Renesas applied its in-house 65 nanometer (nm) node silicon on thin BOX (SOTB, Note 1) process for the prototype development of embedded SRAM. The prototype SRAM achieves at the same time both the high-speed readout time of 1.8 ns during active operation and the ultra-low power consumption of 13.7 nW/Mbit in standby mode. The SRAM achieves the industry’s lowest (Note 2) standby mode power consumption characteristics, which is only one-thousand of the power consumption during standby mode, by using dynamic substrate back bias control, taking advantage of the SOTB structure.
Vital for IoT applications
Recently, in the rapidly growing IoT market, all applications will be connected wirelessly, and thus there are strong desires for either battery free operation, which uses natural energy sources such as light, vibration, or heat, and lower power consumption for longer battery life. In addition, when a longer battery life is achieved, battery replacement will no longer be required, which enables applications to be maintenance free.

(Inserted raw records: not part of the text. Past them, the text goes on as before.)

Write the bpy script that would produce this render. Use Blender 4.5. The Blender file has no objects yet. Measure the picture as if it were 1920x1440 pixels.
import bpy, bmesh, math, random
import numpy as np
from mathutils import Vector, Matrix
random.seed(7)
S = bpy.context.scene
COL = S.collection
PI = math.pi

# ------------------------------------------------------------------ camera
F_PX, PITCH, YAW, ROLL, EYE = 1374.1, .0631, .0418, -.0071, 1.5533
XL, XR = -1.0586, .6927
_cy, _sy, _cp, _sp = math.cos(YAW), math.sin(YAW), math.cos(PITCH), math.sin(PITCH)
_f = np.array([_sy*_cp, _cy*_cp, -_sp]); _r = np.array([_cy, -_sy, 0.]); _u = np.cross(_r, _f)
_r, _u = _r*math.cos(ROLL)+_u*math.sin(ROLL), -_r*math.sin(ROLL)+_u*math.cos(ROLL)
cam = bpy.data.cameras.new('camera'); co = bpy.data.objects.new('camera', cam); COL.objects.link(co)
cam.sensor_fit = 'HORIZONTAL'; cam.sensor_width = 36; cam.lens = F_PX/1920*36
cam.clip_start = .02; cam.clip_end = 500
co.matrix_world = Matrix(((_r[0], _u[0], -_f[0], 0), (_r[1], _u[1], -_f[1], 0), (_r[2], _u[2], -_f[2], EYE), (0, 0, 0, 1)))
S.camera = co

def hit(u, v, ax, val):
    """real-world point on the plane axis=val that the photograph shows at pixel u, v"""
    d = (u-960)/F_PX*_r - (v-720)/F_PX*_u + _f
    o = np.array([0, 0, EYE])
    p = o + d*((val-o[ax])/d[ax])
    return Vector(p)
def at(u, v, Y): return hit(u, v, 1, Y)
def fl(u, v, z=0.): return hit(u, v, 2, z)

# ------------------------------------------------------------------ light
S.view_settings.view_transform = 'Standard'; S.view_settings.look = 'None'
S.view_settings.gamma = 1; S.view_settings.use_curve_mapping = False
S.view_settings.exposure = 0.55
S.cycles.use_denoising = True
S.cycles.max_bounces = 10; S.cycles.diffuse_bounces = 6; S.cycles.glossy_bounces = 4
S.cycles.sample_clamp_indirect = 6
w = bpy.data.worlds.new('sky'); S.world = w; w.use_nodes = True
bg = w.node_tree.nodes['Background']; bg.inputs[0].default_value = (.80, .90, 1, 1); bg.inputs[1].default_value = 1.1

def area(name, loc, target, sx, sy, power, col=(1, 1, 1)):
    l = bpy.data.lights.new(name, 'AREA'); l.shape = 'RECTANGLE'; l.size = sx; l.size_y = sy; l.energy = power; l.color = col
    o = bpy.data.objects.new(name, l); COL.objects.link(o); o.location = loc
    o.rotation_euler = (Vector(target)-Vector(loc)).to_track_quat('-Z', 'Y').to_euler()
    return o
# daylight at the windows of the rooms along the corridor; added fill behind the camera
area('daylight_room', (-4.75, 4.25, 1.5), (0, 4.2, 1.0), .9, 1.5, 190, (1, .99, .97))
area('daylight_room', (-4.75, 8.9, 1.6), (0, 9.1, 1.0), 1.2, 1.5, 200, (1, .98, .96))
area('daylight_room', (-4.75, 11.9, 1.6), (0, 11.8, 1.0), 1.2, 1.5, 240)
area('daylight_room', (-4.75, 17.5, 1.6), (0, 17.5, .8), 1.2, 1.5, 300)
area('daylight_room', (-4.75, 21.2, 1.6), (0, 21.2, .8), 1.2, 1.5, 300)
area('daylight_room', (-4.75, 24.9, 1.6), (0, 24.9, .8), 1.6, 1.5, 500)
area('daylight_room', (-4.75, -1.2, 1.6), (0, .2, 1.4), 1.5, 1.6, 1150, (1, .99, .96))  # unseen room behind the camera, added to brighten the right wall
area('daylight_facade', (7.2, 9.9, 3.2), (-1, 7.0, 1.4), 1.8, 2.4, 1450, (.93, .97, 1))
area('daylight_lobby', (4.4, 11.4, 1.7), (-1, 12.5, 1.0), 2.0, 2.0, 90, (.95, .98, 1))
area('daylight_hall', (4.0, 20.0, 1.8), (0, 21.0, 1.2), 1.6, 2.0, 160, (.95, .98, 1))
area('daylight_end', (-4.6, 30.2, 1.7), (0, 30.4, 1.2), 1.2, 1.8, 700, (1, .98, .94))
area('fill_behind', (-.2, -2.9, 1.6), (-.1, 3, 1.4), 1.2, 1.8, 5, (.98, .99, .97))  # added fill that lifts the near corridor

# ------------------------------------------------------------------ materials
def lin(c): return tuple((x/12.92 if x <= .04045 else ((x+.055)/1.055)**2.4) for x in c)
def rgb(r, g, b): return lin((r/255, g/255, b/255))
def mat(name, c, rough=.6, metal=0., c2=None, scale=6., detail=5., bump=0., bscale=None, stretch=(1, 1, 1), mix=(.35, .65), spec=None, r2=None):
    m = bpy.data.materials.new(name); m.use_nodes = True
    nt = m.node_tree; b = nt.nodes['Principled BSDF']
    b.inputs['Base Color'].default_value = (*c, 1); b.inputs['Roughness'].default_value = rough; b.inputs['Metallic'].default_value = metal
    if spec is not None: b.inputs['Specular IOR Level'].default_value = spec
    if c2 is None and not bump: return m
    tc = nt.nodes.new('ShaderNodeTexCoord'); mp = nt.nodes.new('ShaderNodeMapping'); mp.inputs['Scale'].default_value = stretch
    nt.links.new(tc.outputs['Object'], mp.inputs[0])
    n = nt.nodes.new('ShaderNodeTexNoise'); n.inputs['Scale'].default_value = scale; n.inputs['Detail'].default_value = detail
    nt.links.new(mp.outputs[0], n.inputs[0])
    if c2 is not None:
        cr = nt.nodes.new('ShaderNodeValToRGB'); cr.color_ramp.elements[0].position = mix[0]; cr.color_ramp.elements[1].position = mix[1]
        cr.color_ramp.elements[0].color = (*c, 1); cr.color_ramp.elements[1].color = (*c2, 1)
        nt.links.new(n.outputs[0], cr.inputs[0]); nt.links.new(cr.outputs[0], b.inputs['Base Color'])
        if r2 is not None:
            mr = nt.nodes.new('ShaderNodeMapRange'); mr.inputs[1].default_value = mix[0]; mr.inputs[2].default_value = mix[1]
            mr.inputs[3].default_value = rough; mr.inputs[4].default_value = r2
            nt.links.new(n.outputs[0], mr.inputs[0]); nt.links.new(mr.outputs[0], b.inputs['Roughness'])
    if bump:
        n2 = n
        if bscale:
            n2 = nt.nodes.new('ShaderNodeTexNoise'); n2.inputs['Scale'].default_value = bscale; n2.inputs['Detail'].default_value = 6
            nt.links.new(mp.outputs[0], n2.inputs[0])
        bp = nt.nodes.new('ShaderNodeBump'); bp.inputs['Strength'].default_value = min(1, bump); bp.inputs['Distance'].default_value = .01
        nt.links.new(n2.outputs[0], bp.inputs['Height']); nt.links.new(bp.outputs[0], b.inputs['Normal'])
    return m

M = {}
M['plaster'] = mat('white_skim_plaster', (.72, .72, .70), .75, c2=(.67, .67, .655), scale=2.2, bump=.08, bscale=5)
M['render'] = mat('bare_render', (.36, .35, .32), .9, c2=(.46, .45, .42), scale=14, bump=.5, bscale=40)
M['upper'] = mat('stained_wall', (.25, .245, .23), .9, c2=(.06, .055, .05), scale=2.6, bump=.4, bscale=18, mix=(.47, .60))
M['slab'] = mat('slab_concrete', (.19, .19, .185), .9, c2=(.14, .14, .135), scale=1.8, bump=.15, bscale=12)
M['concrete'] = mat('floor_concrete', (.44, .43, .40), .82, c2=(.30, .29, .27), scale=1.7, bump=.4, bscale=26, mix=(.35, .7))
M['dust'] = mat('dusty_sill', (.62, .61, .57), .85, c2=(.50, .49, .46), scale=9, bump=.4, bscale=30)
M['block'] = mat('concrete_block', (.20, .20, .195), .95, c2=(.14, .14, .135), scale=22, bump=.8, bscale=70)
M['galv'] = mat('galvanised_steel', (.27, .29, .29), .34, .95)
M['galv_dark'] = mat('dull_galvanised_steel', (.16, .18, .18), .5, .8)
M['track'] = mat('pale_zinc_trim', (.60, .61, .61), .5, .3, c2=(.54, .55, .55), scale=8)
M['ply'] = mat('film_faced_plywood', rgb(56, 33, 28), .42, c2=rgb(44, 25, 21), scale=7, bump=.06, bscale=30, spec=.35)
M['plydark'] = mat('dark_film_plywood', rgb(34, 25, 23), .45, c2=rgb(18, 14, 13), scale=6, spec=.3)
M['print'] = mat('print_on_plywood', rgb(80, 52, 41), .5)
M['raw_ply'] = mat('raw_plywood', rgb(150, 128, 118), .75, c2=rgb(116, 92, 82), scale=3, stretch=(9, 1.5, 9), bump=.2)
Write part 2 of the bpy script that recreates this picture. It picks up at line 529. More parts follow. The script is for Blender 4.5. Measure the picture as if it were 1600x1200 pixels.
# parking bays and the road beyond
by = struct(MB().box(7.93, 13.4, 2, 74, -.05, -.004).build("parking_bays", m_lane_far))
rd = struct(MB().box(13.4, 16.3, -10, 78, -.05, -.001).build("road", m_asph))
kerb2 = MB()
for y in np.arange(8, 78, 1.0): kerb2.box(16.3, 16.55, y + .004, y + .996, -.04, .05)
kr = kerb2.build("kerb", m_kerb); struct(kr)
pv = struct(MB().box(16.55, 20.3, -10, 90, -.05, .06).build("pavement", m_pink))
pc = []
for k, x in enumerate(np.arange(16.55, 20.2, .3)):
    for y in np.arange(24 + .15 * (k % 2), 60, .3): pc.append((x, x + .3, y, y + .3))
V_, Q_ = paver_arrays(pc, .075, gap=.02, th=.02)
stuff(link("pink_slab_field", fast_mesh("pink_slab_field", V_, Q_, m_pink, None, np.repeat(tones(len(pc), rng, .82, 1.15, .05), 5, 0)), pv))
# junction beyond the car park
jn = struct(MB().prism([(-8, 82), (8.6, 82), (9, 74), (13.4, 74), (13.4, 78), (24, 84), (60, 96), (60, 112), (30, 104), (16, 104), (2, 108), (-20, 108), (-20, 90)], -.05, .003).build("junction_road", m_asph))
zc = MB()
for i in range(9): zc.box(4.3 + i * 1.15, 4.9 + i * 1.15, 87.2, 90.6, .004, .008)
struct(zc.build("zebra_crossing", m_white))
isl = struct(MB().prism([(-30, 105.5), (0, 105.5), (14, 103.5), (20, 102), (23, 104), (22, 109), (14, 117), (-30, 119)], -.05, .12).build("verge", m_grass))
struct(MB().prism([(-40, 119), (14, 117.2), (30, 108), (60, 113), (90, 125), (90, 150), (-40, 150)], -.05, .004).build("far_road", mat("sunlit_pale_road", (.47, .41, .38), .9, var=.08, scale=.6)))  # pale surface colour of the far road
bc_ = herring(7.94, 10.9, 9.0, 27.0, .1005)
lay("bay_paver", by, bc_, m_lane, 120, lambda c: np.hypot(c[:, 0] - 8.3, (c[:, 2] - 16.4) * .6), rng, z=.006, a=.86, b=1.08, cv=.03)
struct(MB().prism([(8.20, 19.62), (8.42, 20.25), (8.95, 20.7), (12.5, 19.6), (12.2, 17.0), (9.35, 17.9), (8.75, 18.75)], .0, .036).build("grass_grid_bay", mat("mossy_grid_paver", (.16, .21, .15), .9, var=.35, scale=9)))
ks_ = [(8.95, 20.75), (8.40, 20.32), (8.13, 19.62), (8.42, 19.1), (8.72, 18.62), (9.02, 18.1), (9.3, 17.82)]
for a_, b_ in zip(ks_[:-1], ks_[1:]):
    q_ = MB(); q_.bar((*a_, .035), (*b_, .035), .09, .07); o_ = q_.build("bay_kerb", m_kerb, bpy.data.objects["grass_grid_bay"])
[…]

At the same time, achieving miniaturization of end products is essential for the development of IoT applications. Reduction of the ASSP’s power consumption to at least one order of magnitude would enable miniaturization as it reduces the currently used battery capacity. As an effort to reduce the power consumption in ASSPs for the IoT, there is a technique in which the application is operated intermittently, normally being in the standby mode and only going to active mode when data processing is required. In particular, the most commonly used procedure to reduce power consumption in standby mode is to cut off power to the circuit after saving any necessary data either to an external device or to internal nonvolatile memory. Although this method is effective when wait times are relatively long, in systems that frequently iterate the switching between the active- and standby mode, the saving of data to nonvolatile memory and the restart operation becomes a significant overhead. There are even cases where, inversely, this actually increases power consumption.